There’s a lot to take in at Hack Green. All the administrative areas of the HQ as they were in the 80s, and then other rooms given over to displays of what I guess you could call nuclear memorabilia, or reconstructions of Cold War scenes.  I think they’ve had some fun with these reconstructions. Obviously, like a lot of these small visitor attractions, they don’t have a vast budget, but they haven’t let that stop them going for a kind of post apocalyptic Madame Tussauds on a shoestring effect.


I’d like you to notice in particular the attention to detail in this tableau. The mannequin’s ID badge displays a photo of the mannequin. You have to applaud touches like that.


I found myself feeling sorry for the mannequins. Standing in the window of Foster Brothers, in his halcyon, acrylic heyday, I don’t suppose Carl here ever foresaw this radiation sickness tableau ahead of him, covered in bloodied dressings and lesions. And what must Tiffany be thinking?

Despite the home made nature of some of the displays, Hack Green can’t and doesn’t fail to be a chilling place. The neatly laid out offices deep underground combine the poignant, the banal and the grotesque. The idea of 135 civil servants calmly going about their business running Cheshire from beneath the ruins is a dark fantasy.

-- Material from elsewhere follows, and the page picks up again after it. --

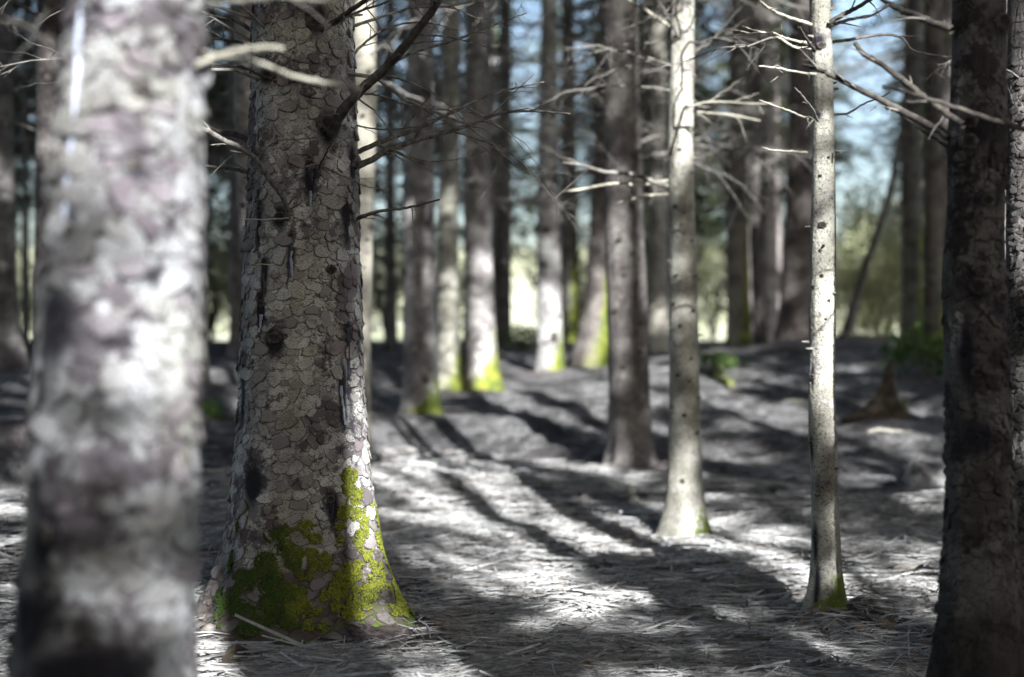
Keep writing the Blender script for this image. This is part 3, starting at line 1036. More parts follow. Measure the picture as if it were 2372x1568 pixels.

Still – it’s not all doom and gloom. In turning a nuclear bunker into a family fun day out the proprietors have kept in mind the need to make armageddon fun for the little ones. ‘Kids have fun too!’ insists the website. And so we have ‘Spy Mice’. Toy mice of various shapes and sizes, dotted throughout the site for children to spot as part of  ‘The Mouse Trail’.


That’s Radioactive Mouse – I don’t know if you can read the card but it says: ‘This poor spy mouse was exposed to too much radiation whilst on a spy mission’. Look at his face – he really looks poorly.

I guess the owners of Hack Green saw what a rodent had done for Disney, and thought ‘Why not nuclear war too?’ Some might say this stretches the crowd pleasing qualities of the mouse too far, and it’s true that the spy mice have a far tougher remit than Mickey, but the children there on the day I visited were so entranced by spotting the mice that they barely registered the fall out suits and Geiger counters they poked out behind.

In one of the undergound rooms you can sit and watch ‘War Game’ the 1965 BBC drama about nuclear attacks on Britain. The original programme wasn’t transmitted until 1985 as it was considered too horrifying. As I was watching it, a man came in with his son who was about 8 years old. There was a sign on the door saying the film wasn’t suitable for children, but I guess once you’ve seen the rest you get a little blasé. They were just in time for the scene in which an exhausted doctor explained that category 3 casualties were the hopeless cases left in a holding section to die in pain without drugs. A broken looking police officer with a gun in his hand then works his way along the line, shooting each of the casualties. I’m not sure what the young boy made of all this, but if I was a spy mouse I reckon I’d resign.


The strangest thing about the visit for me was the massive sense of recognition I felt. I was a teenager again growing up in the 1980s with the absolute conviction that nuclear armagddeon would happen any day. This never seems to get picked up on in popular remembrances of the 80’s  – it’s all synth pop, geometric hair and Pacman, but the perceived enormous threat of nuclear war is often overlooked.

I remember often dreaming about nuclear attacks and obsessing about the four minute warning, working out exactly what I’d do when the siren sounded. In a big city like Birmingham it was easy to mistake random urban sirens (particularly, I seem to remember, one that came from the Cadbury factory) for the signal that we were all about to die. I wanted them to make the real siren more distinctive. I thought Rimsky Korsakoff’s ‘Flight of the Bumblebee’ would be a good choice. As well as avoiding confusion this would really ramp up the urgency and panic of those frantic last moments – turning it all into a hilarious slapstick comedy.

Without visiting Hack Green I might have misremembered all this as exaggerated teenage paranoia, that childish conviction that the people running the world were a) insane and (b) couldn’t give a fuck about me, but no, Hack Green reassures me, it turns out it was all true.